Provided material:
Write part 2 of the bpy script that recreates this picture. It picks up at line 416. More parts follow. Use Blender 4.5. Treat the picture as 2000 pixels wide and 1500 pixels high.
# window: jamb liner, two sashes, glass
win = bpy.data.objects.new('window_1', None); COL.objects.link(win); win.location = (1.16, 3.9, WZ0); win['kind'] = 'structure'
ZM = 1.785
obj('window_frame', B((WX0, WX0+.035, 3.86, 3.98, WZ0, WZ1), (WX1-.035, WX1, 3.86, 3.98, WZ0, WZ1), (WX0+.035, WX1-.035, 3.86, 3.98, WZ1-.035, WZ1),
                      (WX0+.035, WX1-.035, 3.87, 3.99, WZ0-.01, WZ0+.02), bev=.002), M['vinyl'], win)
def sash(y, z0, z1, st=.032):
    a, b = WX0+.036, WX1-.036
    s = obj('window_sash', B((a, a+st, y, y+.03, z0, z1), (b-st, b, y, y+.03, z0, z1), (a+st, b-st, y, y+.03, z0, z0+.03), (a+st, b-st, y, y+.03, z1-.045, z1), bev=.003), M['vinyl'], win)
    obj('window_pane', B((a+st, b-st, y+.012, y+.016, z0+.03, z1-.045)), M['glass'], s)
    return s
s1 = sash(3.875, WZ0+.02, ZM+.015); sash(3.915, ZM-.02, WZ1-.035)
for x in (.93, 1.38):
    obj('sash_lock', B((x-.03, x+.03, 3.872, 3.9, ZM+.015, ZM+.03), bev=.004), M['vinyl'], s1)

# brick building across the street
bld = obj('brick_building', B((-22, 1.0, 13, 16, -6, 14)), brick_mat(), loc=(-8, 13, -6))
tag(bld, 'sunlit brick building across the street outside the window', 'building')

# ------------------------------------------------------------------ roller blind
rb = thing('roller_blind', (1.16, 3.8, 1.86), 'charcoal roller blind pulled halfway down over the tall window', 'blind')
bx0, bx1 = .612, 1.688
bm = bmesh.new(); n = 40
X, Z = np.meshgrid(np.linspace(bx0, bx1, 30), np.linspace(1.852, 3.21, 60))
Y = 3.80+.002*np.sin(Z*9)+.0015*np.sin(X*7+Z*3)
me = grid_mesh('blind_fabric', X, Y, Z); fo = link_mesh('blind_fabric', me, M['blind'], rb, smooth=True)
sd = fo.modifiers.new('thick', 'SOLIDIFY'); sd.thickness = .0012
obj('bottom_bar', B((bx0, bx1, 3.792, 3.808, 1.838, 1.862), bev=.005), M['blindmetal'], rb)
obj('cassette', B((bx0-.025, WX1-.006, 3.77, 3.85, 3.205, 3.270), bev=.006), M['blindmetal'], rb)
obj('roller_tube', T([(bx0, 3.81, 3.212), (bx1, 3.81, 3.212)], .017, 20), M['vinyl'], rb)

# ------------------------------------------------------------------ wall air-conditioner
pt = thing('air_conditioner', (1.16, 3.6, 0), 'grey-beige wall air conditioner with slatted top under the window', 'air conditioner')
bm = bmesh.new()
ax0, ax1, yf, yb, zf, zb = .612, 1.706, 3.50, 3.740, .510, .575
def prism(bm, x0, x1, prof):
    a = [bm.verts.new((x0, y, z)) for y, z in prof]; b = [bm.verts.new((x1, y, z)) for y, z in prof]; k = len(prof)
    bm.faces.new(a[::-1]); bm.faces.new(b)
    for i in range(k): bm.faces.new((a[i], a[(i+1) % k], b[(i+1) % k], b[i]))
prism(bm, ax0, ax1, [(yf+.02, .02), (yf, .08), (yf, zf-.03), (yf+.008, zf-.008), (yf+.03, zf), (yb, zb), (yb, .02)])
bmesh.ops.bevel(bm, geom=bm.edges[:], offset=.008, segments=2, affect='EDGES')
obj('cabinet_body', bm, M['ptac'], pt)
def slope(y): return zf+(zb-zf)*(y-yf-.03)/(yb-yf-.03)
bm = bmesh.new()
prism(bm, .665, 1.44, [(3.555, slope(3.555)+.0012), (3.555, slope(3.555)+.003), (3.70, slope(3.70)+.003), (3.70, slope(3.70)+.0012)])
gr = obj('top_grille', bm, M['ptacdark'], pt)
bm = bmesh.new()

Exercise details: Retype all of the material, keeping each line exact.

Completed exercise:
Write part 2 of the bpy script that recreates this picture. It picks up at line 416. More parts follow. Use Blender 4.5. Treat the picture as 2000 pixels wide and 1500 pixels high.
# window: jamb liner, two sashes, glass
win = bpy.data.objects.new('window_1', None); COL.objects.link(win); win.location = (1.16, 3.9, WZ0); win['kind'] = 'structure'
ZM = 1.785
obj('window_frame', B((WX0, WX0+.035, 3.86, 3.98, WZ0, WZ1), (WX1-.035, WX1, 3.86, 3.98, WZ0, WZ1), (WX0+.035, WX1-.035, 3.86, 3.98, WZ1-.035, WZ1),
                      (WX0+.035, WX1-.035, 3.87, 3.99, WZ0-.01, WZ0+.02), bev=.002), M['vinyl'], win)
def sash(y, z0, z1, st=.032):
    a, b = WX0+.036, WX1-.036
    s = obj('window_sash', B((a, a+st, y, y+.03, z0, z1), (b-st, b, y, y+.03, z0, z1), (a+st, b-st, y, y+.03, z0, z0+.03), (a+st, b-st, y, y+.03, z1-.045, z1), bev=.003), M['vinyl'], win)
    obj('window_pane', B((a+st, b-st, y+.012, y+.016, z0+.03, z1-.045)), M['glass'], s)
    return s
s1 = sash(3.875, WZ0+.02, ZM+.015); sash(3.915, ZM-.02, WZ1-.035)
for x in (.93, 1.38):
    obj('sash_lock', B((x-.03, x+.03, 3.872, 3.9, ZM+.015, ZM+.03), bev=.004), M['vinyl'], s1)

# brick building across the street
bld = obj('brick_building', B((-22, 1.0, 13, 16, -6, 14)), brick_mat(), loc=(-8, 13, -6))
tag(bld, 'sunlit brick building across the street outside the window', 'building')

# ------------------------------------------------------------------ roller blind
rb = thing('roller_blind', (1.16, 3.8, 1.86), 'charcoal roller blind pulled halfway down over the tall window', 'blind')
bx0, bx1 = .612, 1.688
bm = bmesh.new(); n = 40
X, Z = np.meshgrid(np.linspace(bx0, bx1, 30), np.linspace(1.852, 3.21, 60))
Y = 3.80+.002*np.sin(Z*9)+.0015*np.sin(X*7+Z*3)
me = grid_mesh('blind_fabric', X, Y, Z); fo = link_mesh('blind_fabric', me, M['blind'], rb, smooth=True)
sd = fo.modifiers.new('thick', 'SOLIDIFY'); sd.thickness = .0012
obj('bottom_bar', B((bx0, bx1, 3.792, 3.808, 1.838, 1.862), bev=.005), M['blindmetal'], rb)
obj('cassette', B((bx0-.025, WX1-.006, 3.77, 3.85, 3.205, 3.270), bev=.006), M['blindmetal'], rb)
obj('roller_tube', T([(bx0, 3.81, 3.212), (bx1, 3.81, 3.212)], .017, 20), M['vinyl'], rb)

# ------------------------------------------------------------------ wall air-conditioner
pt = thing('air_conditioner', (1.16, 3.6, 0), 'grey-beige wall air conditioner with slatted top under the window', 'air conditioner')
bm = bmesh.new()
ax0, ax1, yf, yb, zf, zb = .612, 1.706, 3.50, 3.740, .510, .575
def prism(bm, x0, x1, prof):
    a = [bm.verts.new((x0, y, z)) for y, z in prof]; b = [bm.verts.new((x1, y, z)) for y, z in prof]; k = len(prof)
    bm.faces.new(a[::-1]); bm.faces.new(b)
    for i in range(k): bm.faces.new((a[i], a[(i+1) % k], b[(i+1) % k], b[i]))
prism(bm, ax0, ax1, [(yf+.02, .02), (yf, .08), (yf, zf-.03), (yf+.008, zf-.008), (yf+.03, zf), (yb, zb), (yb, .02)])
bmesh.ops.bevel(bm, geom=bm.edges[:], offset=.008, segments=2, affect='EDGES')
obj('cabinet_body', bm, M['ptac'], pt)
def slope(y): return zf+(zb-zf)*(y-yf-.03)/(yb-yf-.03)
bm = bmesh.new()
prism(bm, .665, 1.44, [(3.555, slope(3.555)+.0012), (3.555, slope(3.555)+.003), (3.70, slope(3.70)+.003), (3.70, slope(3.70)+.0012)])
gr = obj('top_grille', bm, M['ptacdark'], pt)
bm = bmesh.new()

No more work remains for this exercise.